X-Force (2014) Review

Simon Spurrier
Rock-He Kim
Why do we have yet another incarnation of X-Force? Well, Cable gives a Mutant Without Boarders diatribe as the motive and mission behind X-Force. Mutants need to reclaim their foothold and protect and fight for every mutant regardless of political affiliation. Yeah, does it sound a little like Metal Gear? Because Psyloche thought so, and she pokes fun at Cable for it. Also, Cable believes there needs to be a unification between the mutant tribes in order to protect themselves from other nations. This is interesting because we see Cable dealing with all the leaders from various factions of mutants. This will inevitably add political elements and cameos to keep things fresh. Regardless, Spurrier lets his characters Marrow, Fantomex, and Psylocke assure us this isn’t a book to be taken seriously. Marrow’s new incarnation is a punk rocker who has an insatiable blood lust. Because Marrow’s internal monologues often break the fourth wall, it’s hilarious when Psylocke will telepathically interrupt us, so Psylocke can refocus Marrow on the mission. Also, for fans of Fantomex it’s refreshing that he is back to being his sleazy sex addict self who is constantly pining for Psylocke’s affections. I always felt that Fantomex is a character who shouldn’t take himself too seriously, and FantomexMax and Wolverine and the X Men are good examples of why. With Cable, Fantomex, and Marrow, being over the top caricatures who can’t help but get in their own way, Betsy “Psylocke” Braddock is by far the most relatable. From her bringing Marrow and Cable back through the fourth wall, to her poking fun at the metafictional humor, bizarre situations and character types, Psylocke is definitely on the readers side. When we get lost in Spurrier’s fun house, it will be Psylocke who will guide us through this freak show.

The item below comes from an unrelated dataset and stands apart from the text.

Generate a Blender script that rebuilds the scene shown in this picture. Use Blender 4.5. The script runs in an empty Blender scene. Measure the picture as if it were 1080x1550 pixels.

Rock-He Kim’s artwork is phenomenal. For once, what you see on the cover is what you get inside. This X Force still retains that muscular style that has defined X Force over their years. However, unlike Liefeld’s ability to invent new muscles for every new action sequence, Kim has his characters anatomy under control. It’s also interesting how Kim will contrast the hyper real depictions of the backgrounds, weapons, and machinery with his sharp and sketchy characters. This imaginative rendering makes the characters pop into the readers focus and also gives it a cyber-punk feel.
X titles are known for their heavy-handed drama and morals, but like Marrow told us this isn’t a story for over-thinking the hows and whys and instead let the boring people figure all that technical detail out. Instead, this is a story that promises to be a fun ride. So, for those who missed Simon Spurrier’s blitzed out but clever X-Men legacy run, this is a good time to jump into his new madcap adventure.